Calor irradiado da superfície aquecida pelo Sol gera um impulso suave que, ao longo dos séculos, pode acelerar o giro do asteróide e, até, despedaçá-lo
O solo e as pedras estão mais quentes no início da noite do que ao amanhecer. Essa constatação simples levou à hipótese de que a luz do Sol deveria ser capaz de forçar alguns asteróides a girar cada vez mais rápido – até deformá-los ou quebrá-los em pedaços. A idéia, agora, está confirmada por observações e cálculos astronômicos, descritos em três artigos científicos publicados na internet nesta semana.
Dois desses trabalhos estão no serviço online Science Express, da revista Science, e o terceiro, no website da revista Nature.
“Os asteróides reemitem a luz do Sol sob a forma de infravermelho, ou radiação térmica, de seu lado noturno, enquanto giram”, explica o pesquisador Mikko Kaasalainen, da Universidade de Helsinque, na Finlândia, e um dos autores do artigo da Nature. O trabalho descreve o aumento da rotação do asteróide 1862 Apollo, de 1,5 km de diâmetro. “Isso causa uma propulsão”, chamada pelos cientistas de “efeito Yorp” (de Yarkosky-O´Keefe-Radzievskii-Paddack, pesquisadores que desenvolveram a teoria correspondente).
Ao devolver o calor do Sol ao espaço, a superfície do asteróide emite fótons, ou partículas de luz infravermelha, e com isso o astro acaba sendo “gentilmente empurrado” na direção oposta, diz Sephen Lowry, da Queen´s University de Belfast, principal autor de um dos artigos publicados pelo Science Express. “Trata-se de um processo extremamente lento”. A equipe de Lowry detectou um aumento na taxa de rotação do asteróide 2000 PH5, com raio de 114 metros.
Asteróide com lua
Tanto PH5 quanto Apollo estão ganhando velocidade por causa da emissão de calor. A aceleração se dá a taxas mínimas, mas constantes: Lowry estima que seu asteróide deverá dobrar o ritmo de rotação dentro 550 mil anos. Já Apollo poderá sofrer alterações de forma ou, até, romper-se em algum ponto dos próximos 2,6 milhões de anos. 1862 Apollo já tem uma pequena lua, e o artigo na Nature especula que ela pode ter se formado por uma quebra induzida pela aceleração da luz, séculos ou milênios atrás.
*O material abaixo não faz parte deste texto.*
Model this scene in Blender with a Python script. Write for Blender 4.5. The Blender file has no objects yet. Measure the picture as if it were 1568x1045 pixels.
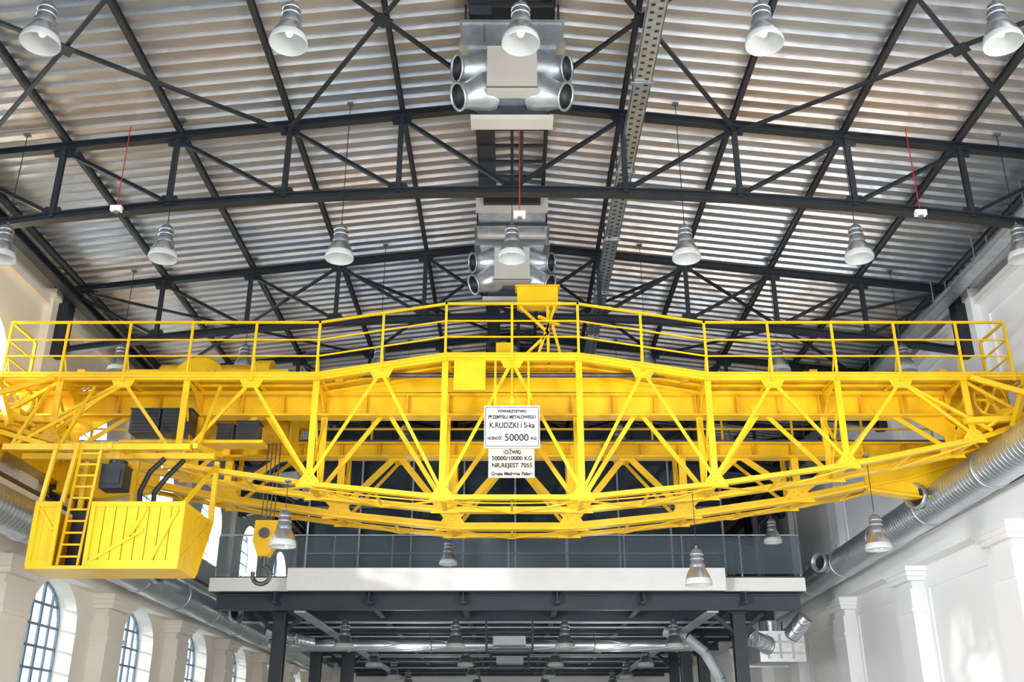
import bpy, math, random
from mathutils import Vector, Matrix
random.seed(4)
H=1.7
scene=bpy.context.scene
try:
    scene.view_settings.view_transform='Standard'
    scene.view_settings.look='None'
except Exception: pass

# ---------------------------------------------------------------- materials
def newmat(name):
    m=bpy.data.materials.new(name); m.use_nodes=True
    return m,m.node_tree.nodes,m.node_tree.links,m.node_tree.nodes['Principled BSDF']
def mat(name,col,rough=.5,metal=0.,var=.12,scale=3.,bump=0.,stretch=(1,1,1),emis=None):
    m,n,l,b=newmat(name)
    b.inputs['Roughness'].default_value=rough; b.inputs['Metallic'].default_value=metal
    tc=n.new('ShaderNodeTexCoord'); mp=n.new('ShaderNodeMapping'); mp.inputs['Scale'].default_value=stretch
    l.new(tc.outputs['Object'],mp.inputs['Vector'])
    nz=n.new('ShaderNodeTexNoise'); nz.inputs['Scale'].default_value=scale; nz.inputs['Detail'].default_value=5
    l.new(mp.outputs[0],nz.inputs['Vector'])
    cr=n.new('ShaderNodeValToRGB'); cr.color_ramp.elements[0].position=.3; cr.color_ramp.elements[1].position=.7
    cr.color_ramp.elements[0].color=(*[c*(1-var) for c in col],1); cr.color_ramp.elements[1].color=(*[min(1,c*(1+var)) for c in col],1)
    l.new(nz.outputs['Fac'],cr.inputs[0]); l.new(cr.outputs[0],b.inputs['Base Color'])
    if bump>0:
        bp=n.new('ShaderNodeBump'); bp.inputs['Strength'].default_value=bump; bp.inputs['Distance'].default_value=.02
        l.new(nz.outputs['Fac'],bp.inputs['Height']); l.new(bp.outputs[0],b.inputs['Normal'])
    if emis:
        b.inputs['Emission Color'].default_value=(*emis[0],1); b.inputs['Emission Strength'].default_value=emis[1]
    return m
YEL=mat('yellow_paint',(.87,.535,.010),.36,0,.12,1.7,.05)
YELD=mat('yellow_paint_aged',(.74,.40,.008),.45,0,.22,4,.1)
DARK=mat('charcoal_steel',(.022,.028,.036),.42,.2,.2,3)
BLACK=mat('black_rubber_and_shade',(.012,.013,.015),.5,0,.1,3)  # also serves as painted shade in the cab opening and nozzle mouths
PURL=mat('purlin_steel',(.030,.032,.036),.5,.2,.2,3)
CREAM=mat('cream_plaster',(.90,.84,.75),.85,0,.03,1.2,.05)
WHITE=mat('white_plaster',(.91,.91,.905),.8,0,.02,.8,.05)
FLOORM=mat('polished_concrete',(.66,.63,.59),.4,0,.08,.6)
GALV=mat('galvanised_sheet',(.46,.50,.53),.33,.78,.16,6)
ALU=mat('brushed_aluminium',(.62,.63,.64),.28,.92,.08,8)
HOUS=mat('lamp_housing_grey',(.20,.22,.24),.4,.5,.1,8)
BEIGE=mat('beige_panel',(.50,.47,.42),.5,.2,.05,2)
FASC=mat('white_painted_fascia',(.88,.87,.86),.5,0,.03,2)
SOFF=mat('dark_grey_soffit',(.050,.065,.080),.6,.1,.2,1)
FLNG=mat('grey_steel_flange',(.40,.44,.48),.5,.2,.1,2)
FRAME=mat('window_frame_bluegrey',(.14,.20,.27),.5,0,.05,2)
SIGNM=mat('enamel_sign_white',(.74,.72,.71),.5,0,.08,5)
SIGNB=mat('sign_cream_plate',(.66,.58,.45),.5,0,.1,5)
RED=mat('red_cable',(.5,.02,.03),.5,0,.1,5)
MOTOR=mat('dark_motor_paint',(.035,.04,.045),.35,.3,.2,6)
STEEL=mat('hook_steel',(.12,.12,.13),.4,.7,.2,6)
BULB=mat('lamp_bulb',(.9,.88,.8),.3,0,.02,3,emis=((1,.93,.8),.7))

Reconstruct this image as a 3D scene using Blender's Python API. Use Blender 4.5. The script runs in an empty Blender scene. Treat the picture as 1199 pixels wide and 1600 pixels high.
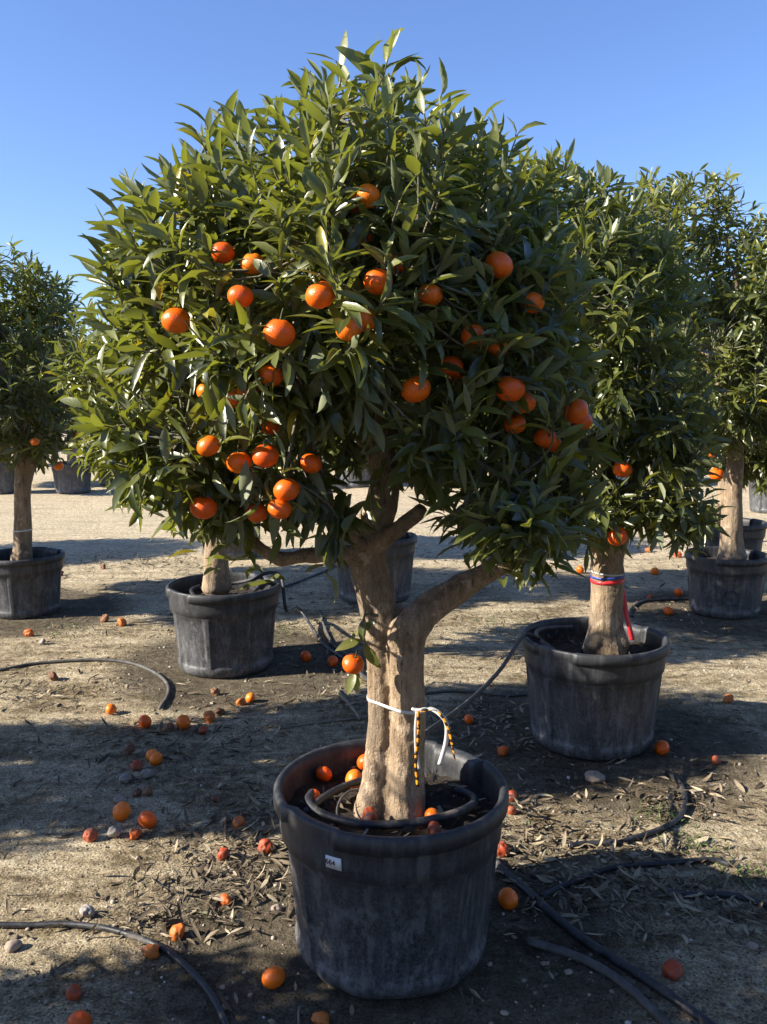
import bpy, bmesh, math, random
import numpy as np
from mathutils import Vector, Matrix
from mathutils.bvhtree import BVHTree

SC = bpy.context.scene
COL = SC.collection
random.seed(7)
RNG = np.random.default_rng(7)
R = math.radians

# ------------------------------------------------------------------ camera
CAM_H, PITCH, F = 1.441, R(7.874), 1370.0      # F in pixels of a 1199 x 1600 frame
cam = bpy.data.cameras.new('camera')
cam.sensor_fit = 'VERTICAL'; cam.sensor_height = 36.0; cam.lens = 36.0 * F / 1600.0
cam.clip_start = .05; cam.clip_end = 3000
camo = bpy.data.objects.new('camera', cam); COL.objects.link(camo)
camo.location = (0, 0, CAM_H); camo.rotation_euler = (math.pi / 2 - PITCH, 0, 0)
SC.camera = camo
CAMP = np.array([0, 0, CAM_H])

def ray(px, py):
    a, b = (px - 599.5) / F, (py - 800) / F
    c, s = math.cos(PITCH), math.sin(PITCH)
    return np.array([a, c - b * s, -s - b * c])

def at(px, py, Y):
    d = ray(px, py); return CAMP + d * (Y / d[1])

def on_plane(px, py, Z=0.0):
    d = ray(px, py); return CAMP + d * ((Z - CAM_H) / d[2])

def depth(p):
    return p[1] * math.cos(PITCH) + (CAM_H - p[2]) * math.sin(PITCH)

# ------------------------------------------------------------------ noise
def _hash(i, j, k, seed):
    h = (i.astype(np.int64) * 374761393 + j.astype(np.int64) * 668265263 + k.astype(np.int64) * 2147483647 + int(seed) * 974711) & 0xFFFFFFFF
    h = ((h ^ (h >> 13)) * 1274126177) & 0xFFFFFFFF
    return ((h ^ (h >> 16)) & 0xFFFF) / 65535.0

def vnoise(p, scale, seed=0):
    q = np.asarray(p, float) * scale
    i = np.floor(q).astype(np.int64); f = q - i; f = f * f * (3 - 2 * f)
    out = 0
    for dx in (0, 1):
        for dy in (0, 1):
            for dz in (0, 1):
                w = (f[:, 0] if dx else 1 - f[:, 0]) * (f[:, 1] if dy else 1 - f[:, 1]) * (f[:, 2] if dz else 1 - f[:, 2])
                out = out + w * _hash(i[:, 0] + dx, i[:, 1] + dy, i[:, 2] + dz, seed)
    return out * 2 - 1

def ground_h(x, y):
    x = np.atleast_1d(np.asarray(x, float)); y = np.atleast_1d(np.asarray(y, float))
    p = np.stack([x, y, np.zeros_like(x)], 1)
    return .012 * vnoise(p, 1.3, 3) + .006 * vnoise(p, 4.1, 4) + .0035 * vnoise(p, 11, 5)

def gh(x, y):
    return float(ground_h(x, y)[0])

# ------------------------------------------------------------------ materials
def new_mat(name):
    m = bpy.data.materials.new(name); m.use_nodes = True
    nt = m.node_tree
    return m, nt, nt.nodes['Principled BSDF'], nt.nodes['Material Output']

def N(nt, t, **kw):
    n = nt.nodes.new(t)
    for k, v in kw.items(): setattr(n, k, v)
    return n

def noise(nt, vec, scale, detail=6, rough=.6):
    n = N(nt, 'ShaderNodeTexNoise'); n.inputs['Scale'].default_value = scale
    n.inputs['Detail'].default_value = detail; n.inputs['Roughness'].default_value = rough
    if vec is not None: nt.links.new(vec, n.inputs['Vector'])
    return n.outputs['Fac']

def ramp(nt, fac, stops):
    r = N(nt, 'ShaderNodeValToRGB'); e = r.color_ramp.elements
    while len(e) < len(stops): e.new(.5)
    for k, (p, c) in enumerate(stops):
        e[k].position = p
        e[k].color = (c, c, c, 1) if isinstance(c, (int, float)) else (*c, 1)
    nt.links.new(fac, r.inputs['Fac']); return r.outputs['Color']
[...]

O efeito não deve, porém, levar à desintegração final de todos os asteróides do Sistema Solar, diz Kaasalainen: “Ele só afeta corpos irregulares, e os asteróides maiores tendem a ser menos irregulares. Além disso, o Yorp pode funcionar ao contrário, desacelerando um asteróide. Tudo depende de detalhes e irregularidades bem pequenos”.
Lowry diz que a constatação do efeito Yorp levanta a questão de como os asteróides grandes chegaram a se formar, nos primórdios do Sistema Solar. “A taxa com que os asteróides crescem devem deve ser muito maior que a escala de tempo necessária para que o Yorp afete a taxa de rotação de forma significativa”, pondera.
Impacto
O efeito Yorp, no qual a emissão de calor pela superfície altera a taxa de rotação do asteróide, é uma variação do efeito Yarkovsky, no qual essa mesma emissão afeta a órbita do corpo, mudando seu rumo no espaço. “O Yorp pode afetar o efeito Yarkovsky”, diz Lowry, o que pode ter importantes implicações, não só para o estudo científico dos asteróides, como para a compreensão de suas trajetórias – e dos riscos de impacto com a Terra.
O americano Joseph N. Spitale, da Universidade do Arizona, já havia proposto em 2002, na própria Science, pintar asteróides, tornando suas superfícies mais claras ou escuras e, com a manipulação do efeito Yarkovsky, afastá-los de nosso planeta. O lado negativo é que esse processo precisaria de décadas, ou séculos, para funcionar em asteróides de grande porte.
A existência, a partir de agora, de confirmação prática e de medições precisas do efeito Yorp pode ter implicações no esforço de detecção de asteróides perigosos, afirma Kaasalainen. “Agora nós sabemos que outros efeitos, além da gravidade, têm de ser cuidadosamente levados em conta nos cálculos” dos riscos para a Terra.